Era forte anche quando nei palazzi dello sport gremiti attaccava, unico e solo, le grandi imprese, le loro storture di bilancio, spudorate eppure non rilevate, che avrebbero portato a prevedibili disastri. Ora gli attraversa lo sguardo la nostalgia del Don Chisciotte arruolato come gran stratega nell’esercito dei conquistadores. Avrebbe dovuto esportare la «rivoluzione» in Africa, a costo di passare anni senza andare da nessuna parte, invece di portare avanti questo gioco da sofista che avanza sulle stesse caselle, ritornando a quella di partenza: il palco di un teatro. Ma si può ancora recitare da tribuno della plebe dopo essersi seduti accanto a Bruno Vespa in quel supremo teatrino che è «Porta a Porta»?
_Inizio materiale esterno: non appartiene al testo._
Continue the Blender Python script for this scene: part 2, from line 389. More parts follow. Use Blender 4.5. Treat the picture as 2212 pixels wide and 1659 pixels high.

Quando la fame porta il delirio e toglie la lucidità il povero Gaetanaccio accetta un immondo baratto: una cena fatta di tutte le portate che riesce a inserire in uno scioglilingua in cambio di uno spettacolo davanti a colui che gli spettacoli ha vietato, per far divertire proprio chi ha demonizzato il divertimento. È la mossa più micidiale del diavolo quella di invitarti alla sua corte e offriti in dono l’omologazione: lo vedi, in fondo, io sono come te, perché rido delle tue battute e tu sei come me, perché mangi alla mia tavola. Tuttavia non funziona, come era destino. Lo spettacolo del burattinaio di strada nelle stanze con i marmi al posto dei selci e il soffitto affrescato invece del cielo risuona falso, si sgonfia, appassisce. Il sommo pontefice, che è anche autorità temporale, assiso sul suo scranno da cui dondola gambette che non toccano terra, ascolta e non capisce, manco sorride e con il passar del tempo si spazientisce. Il burattinaio, o parla al cuore della gente o non ha né lingua né linguaggio. Quanto le cose che dice conta da dove le dice e se ha ancora fame o la pancia piena, anche soltanto in prospettiva. È lì e non sul campo che muoiono davvero i rivoluzionari e i loro sogni: nei talk show, nelle cene placée con i posti preassegnati, tra i riflettori e le lanterne. Quando non si rende conto che il potere non fa proposte indecenti, il potere è una proposta indecente.
Nina, la donna che amava Gaetanaccio, lo abbandona quando va a fare il suo spettacolo nel tempio che contestava e voleva abbattere. Il pubblico che seguiva il Grillo di lotta appare freddo con quest’altro di governo, soprattutto se finge di essere ancora un burattinaio di strada affamato. L’ultimo, probabilmente, era Gaetanaccio che, inchinandosi per salutare il pubblico, mette le mani avanti, lanciando l’ultimo sberleffo: «Se non vi siete divertiti, con l’aria che tira siete stati comunque sempre meglio qui che là fuori».
Nelle strade italiane non camminano più né la protesta né la provocazione in forme d’arte povera, hanno imboccato quelle virtuali dove si confondono in una folla di meme e parodie delocalizzate e innocue. Per questo ci si sveglia stupiti la mattina in cui un Banksy de noantri a firma Sirante affigge su un muro anziché nella sua bacheca social una versione dei Bari di Caravaggio con i vicepremier al tavolo da gioco. Strappa un sorriso, prima che lo invitino a cena.